Психоаналитическое учение З. Фрейда получило своеобразное преломление в контексте интеллектуальной культуры Серебряного века. Отечественная культура, искусство и литература этой эпохи были погружены в мистику и метафизику пола. В творчестве русских писателей, поэтов, художников и музыкантов романтические мотивы любви и смерти причудливо объединялись с мистической эротикой декаданса и натуралистическими представлениями первых русских фрейдистов. Русские религиозные мыслители проявляли неподдельный интерес как к метафизике пола (упоминавшийся нами В. В. Розанов, Н. А. Бердяев – в «Философии творчества» [28]), так и непосредственно к психоанализу (наиболее яркий пример – также уже нами названный труд Б. П. Вышеславцева «Этика преображённого Эроса» (1931) [54]).
Однако указанный интерес возник не на пустом месте.
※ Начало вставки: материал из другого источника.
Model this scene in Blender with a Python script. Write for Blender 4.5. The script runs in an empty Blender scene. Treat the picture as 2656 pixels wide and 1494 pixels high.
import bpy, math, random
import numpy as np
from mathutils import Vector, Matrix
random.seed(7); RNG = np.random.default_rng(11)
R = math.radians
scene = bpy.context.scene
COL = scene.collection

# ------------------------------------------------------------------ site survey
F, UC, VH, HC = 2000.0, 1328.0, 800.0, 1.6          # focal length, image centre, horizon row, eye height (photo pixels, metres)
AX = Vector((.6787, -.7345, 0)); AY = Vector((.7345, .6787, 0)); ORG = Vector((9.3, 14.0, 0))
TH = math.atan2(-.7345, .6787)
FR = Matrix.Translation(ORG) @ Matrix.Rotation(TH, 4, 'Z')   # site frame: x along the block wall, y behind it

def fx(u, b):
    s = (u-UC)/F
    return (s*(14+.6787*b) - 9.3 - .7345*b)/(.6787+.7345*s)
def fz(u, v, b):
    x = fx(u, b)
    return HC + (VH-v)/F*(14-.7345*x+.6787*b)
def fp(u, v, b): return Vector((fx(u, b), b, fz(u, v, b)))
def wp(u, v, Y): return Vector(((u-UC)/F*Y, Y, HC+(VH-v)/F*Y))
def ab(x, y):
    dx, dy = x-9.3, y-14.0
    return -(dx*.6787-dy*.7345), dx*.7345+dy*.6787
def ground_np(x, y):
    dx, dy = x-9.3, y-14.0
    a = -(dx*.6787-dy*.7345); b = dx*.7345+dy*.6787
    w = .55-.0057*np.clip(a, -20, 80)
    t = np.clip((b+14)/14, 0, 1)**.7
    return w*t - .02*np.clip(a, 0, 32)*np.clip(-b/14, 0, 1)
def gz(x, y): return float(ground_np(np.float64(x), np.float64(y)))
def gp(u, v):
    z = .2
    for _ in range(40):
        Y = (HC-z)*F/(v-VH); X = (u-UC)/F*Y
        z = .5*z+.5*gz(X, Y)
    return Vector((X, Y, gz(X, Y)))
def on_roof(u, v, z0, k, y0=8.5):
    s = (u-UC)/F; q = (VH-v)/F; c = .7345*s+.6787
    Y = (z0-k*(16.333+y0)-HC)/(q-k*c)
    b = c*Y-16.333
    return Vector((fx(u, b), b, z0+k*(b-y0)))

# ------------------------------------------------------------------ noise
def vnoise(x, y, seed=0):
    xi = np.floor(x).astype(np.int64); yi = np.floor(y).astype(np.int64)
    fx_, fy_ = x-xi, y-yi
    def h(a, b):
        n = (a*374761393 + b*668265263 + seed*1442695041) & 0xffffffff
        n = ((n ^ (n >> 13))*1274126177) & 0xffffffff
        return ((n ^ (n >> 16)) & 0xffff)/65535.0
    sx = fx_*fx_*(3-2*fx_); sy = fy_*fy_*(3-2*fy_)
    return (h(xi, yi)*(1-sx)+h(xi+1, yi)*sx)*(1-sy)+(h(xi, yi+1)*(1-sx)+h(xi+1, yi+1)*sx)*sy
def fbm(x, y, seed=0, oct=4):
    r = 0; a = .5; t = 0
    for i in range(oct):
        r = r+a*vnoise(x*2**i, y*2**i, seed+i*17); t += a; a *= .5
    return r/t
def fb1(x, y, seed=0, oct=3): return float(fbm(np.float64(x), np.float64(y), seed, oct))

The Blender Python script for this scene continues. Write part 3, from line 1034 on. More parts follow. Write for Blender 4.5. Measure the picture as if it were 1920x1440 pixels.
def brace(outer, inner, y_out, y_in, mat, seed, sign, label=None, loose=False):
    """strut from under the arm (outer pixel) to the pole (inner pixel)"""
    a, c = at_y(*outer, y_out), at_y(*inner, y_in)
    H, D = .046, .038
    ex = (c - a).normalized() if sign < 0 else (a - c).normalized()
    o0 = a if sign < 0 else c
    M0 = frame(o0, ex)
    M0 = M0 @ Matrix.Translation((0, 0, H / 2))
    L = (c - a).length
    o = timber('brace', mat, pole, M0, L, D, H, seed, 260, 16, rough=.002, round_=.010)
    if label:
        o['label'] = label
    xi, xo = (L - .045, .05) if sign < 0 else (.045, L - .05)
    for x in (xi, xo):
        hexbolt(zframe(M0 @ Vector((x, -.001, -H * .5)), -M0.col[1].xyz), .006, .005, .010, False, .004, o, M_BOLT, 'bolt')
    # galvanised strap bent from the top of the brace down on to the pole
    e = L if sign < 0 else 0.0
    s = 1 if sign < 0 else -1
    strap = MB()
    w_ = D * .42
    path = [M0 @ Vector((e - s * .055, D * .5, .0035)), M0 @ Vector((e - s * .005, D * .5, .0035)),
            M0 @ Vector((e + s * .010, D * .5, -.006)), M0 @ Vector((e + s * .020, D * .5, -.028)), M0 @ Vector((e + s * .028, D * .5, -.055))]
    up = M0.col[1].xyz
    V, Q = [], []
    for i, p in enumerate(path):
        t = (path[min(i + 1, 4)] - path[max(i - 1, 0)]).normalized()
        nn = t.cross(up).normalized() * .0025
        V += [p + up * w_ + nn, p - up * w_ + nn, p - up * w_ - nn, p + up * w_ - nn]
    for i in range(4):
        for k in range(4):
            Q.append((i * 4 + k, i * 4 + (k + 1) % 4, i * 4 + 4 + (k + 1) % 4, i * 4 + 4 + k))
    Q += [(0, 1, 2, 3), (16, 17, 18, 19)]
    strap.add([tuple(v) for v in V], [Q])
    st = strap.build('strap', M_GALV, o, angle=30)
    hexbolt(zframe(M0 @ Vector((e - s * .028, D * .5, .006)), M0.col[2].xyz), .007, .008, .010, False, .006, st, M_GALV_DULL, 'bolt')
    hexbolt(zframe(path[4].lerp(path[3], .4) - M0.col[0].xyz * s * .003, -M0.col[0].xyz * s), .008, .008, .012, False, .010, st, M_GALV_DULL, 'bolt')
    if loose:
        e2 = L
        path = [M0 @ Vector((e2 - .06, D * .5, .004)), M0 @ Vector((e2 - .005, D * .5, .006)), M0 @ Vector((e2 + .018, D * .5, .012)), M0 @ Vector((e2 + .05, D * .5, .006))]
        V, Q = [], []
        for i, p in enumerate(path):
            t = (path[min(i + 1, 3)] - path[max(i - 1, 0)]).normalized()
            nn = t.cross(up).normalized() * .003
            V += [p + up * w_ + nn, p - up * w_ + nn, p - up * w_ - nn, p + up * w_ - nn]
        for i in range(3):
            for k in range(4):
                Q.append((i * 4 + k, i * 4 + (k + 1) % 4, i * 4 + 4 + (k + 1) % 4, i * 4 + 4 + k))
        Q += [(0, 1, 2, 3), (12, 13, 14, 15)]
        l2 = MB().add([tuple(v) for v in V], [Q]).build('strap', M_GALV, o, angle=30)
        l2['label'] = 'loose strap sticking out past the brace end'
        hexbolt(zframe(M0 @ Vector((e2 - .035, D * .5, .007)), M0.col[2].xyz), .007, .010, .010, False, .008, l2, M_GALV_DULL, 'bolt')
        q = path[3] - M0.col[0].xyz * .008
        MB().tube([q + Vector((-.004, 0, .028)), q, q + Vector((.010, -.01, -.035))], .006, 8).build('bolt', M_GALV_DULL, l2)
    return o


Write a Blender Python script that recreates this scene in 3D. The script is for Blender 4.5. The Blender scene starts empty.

В. С. Соловьёв, оказавший идейное влияние на всю эпоху, посвятил вопросу пола труд «Смысл любви» (1892–1893) [204], в котором указал на теснейшую метафизическую связь любви и смерти, что во многом предвосхитило психоаналитическую концепцию Эроса и Танатоса, а также учения российских последовательниц З. Фрейда Лу (Луизы) Густавовны Андреас-Саломе (1861–1937) и Сабины Николаевны Шпильрейн (1885–1942).
Имена и той, и другой женщин были незаслуженно забыты в отечественной культуре XX века, и только теперь их судьбы и труды становятся предметом пристального исследовательского внимания и творческого постижения наших современников. Россиянки по происхождению, они внесли значимый вклад в развитие интеллектуальной культуры как Запада, так и своей родной страны.